No filme, Mordechai é um rapaz na casa dos 20 e que, de acordo com a filosofia em questão, precisa se casar – pois o casamento é um dos processos esperados, sacros, dentro da vida de um judeu, segundo ele explica. Exausto de tantos shidduchs organizados por sua mãe, Judith – uma mãe judia daquelas bem estereotipadas: dramática, super-protetora…. -, Motti começa a questionar a razão de ser daquilo tudo, já que ele não vê sentido em se casar com uma moça aleatória após alguns encontros burocráticos.

E pra lascar tudo, Motti ainda começa a se interessar por uma schikse: uma alemã de sua turma que é o oposto que sua mãe deseja como nora. Dividido entre o que sua religião demanda e o que sua mente busca, o garoto vai pisando em falso, perdido ainda de quem ele realmente é, tateando como deve seguir sua vida. Esse caminho é, sem sombra de dúvidas, deveras custoso pois, tal qual uma sinuca de bico, não há como suas ações não terem consequências negativas também.

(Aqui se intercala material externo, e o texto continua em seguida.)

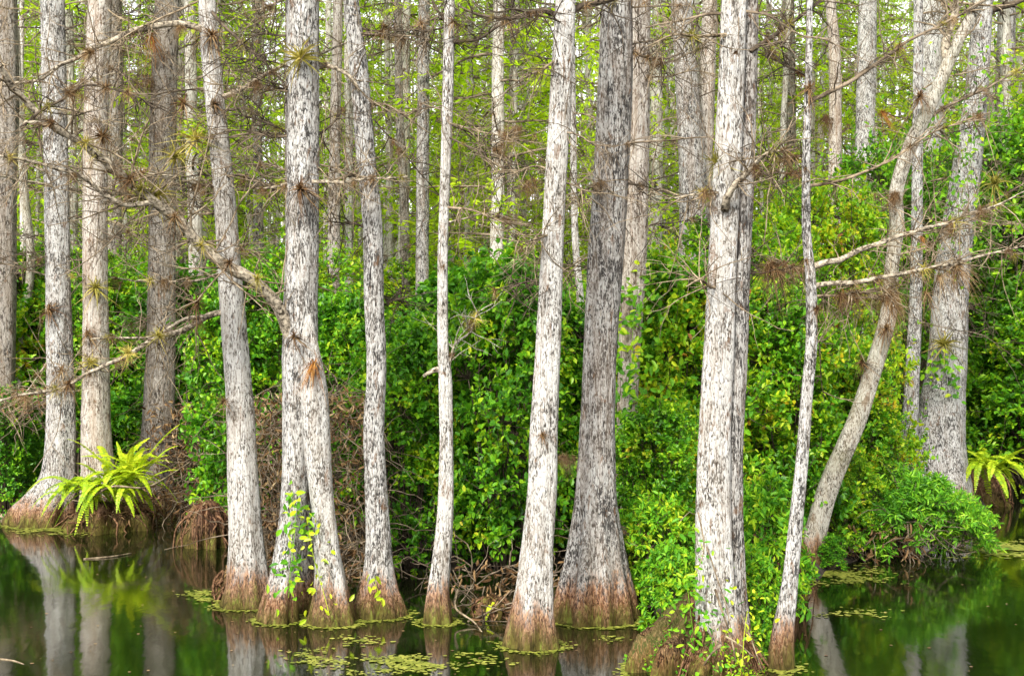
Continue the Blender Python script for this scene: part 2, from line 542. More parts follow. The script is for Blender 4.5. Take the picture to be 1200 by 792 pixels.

Seguindo sua família, ele é infeliz; seguindo seu coração, ele quebra com a doutrina e, dentro de uma realidade em que a religião para alguém ocupa também espaço emocional, causa infelicidade. Uma enrascada certa essa. De maneira interessante, o filme nos faz refletir sobre os grilhões que escolhemos carregar: será essa uma escolha integralmente consciente? Quais possibilidades temos sem eles? Será esse o maior peso ou o da própria liberdade, que tende a vir atribulada de início?
O Despertar de Motti é um filme leve, que vai sendo conduzido de maneira divertida e sem grandes dramas até mesmo em seus ápices. Não mergulha de cabeça nessa questão existencial dentro da comunidade judaica – mas, de toda forma, não se propõe a isso. A proposta é um passeio de lancha, com alguns balanços e sustos pra manter o viajante acordado, sobre as águas de uma religião que ainda possui uma vertente rigorosa como é a ortodoxa.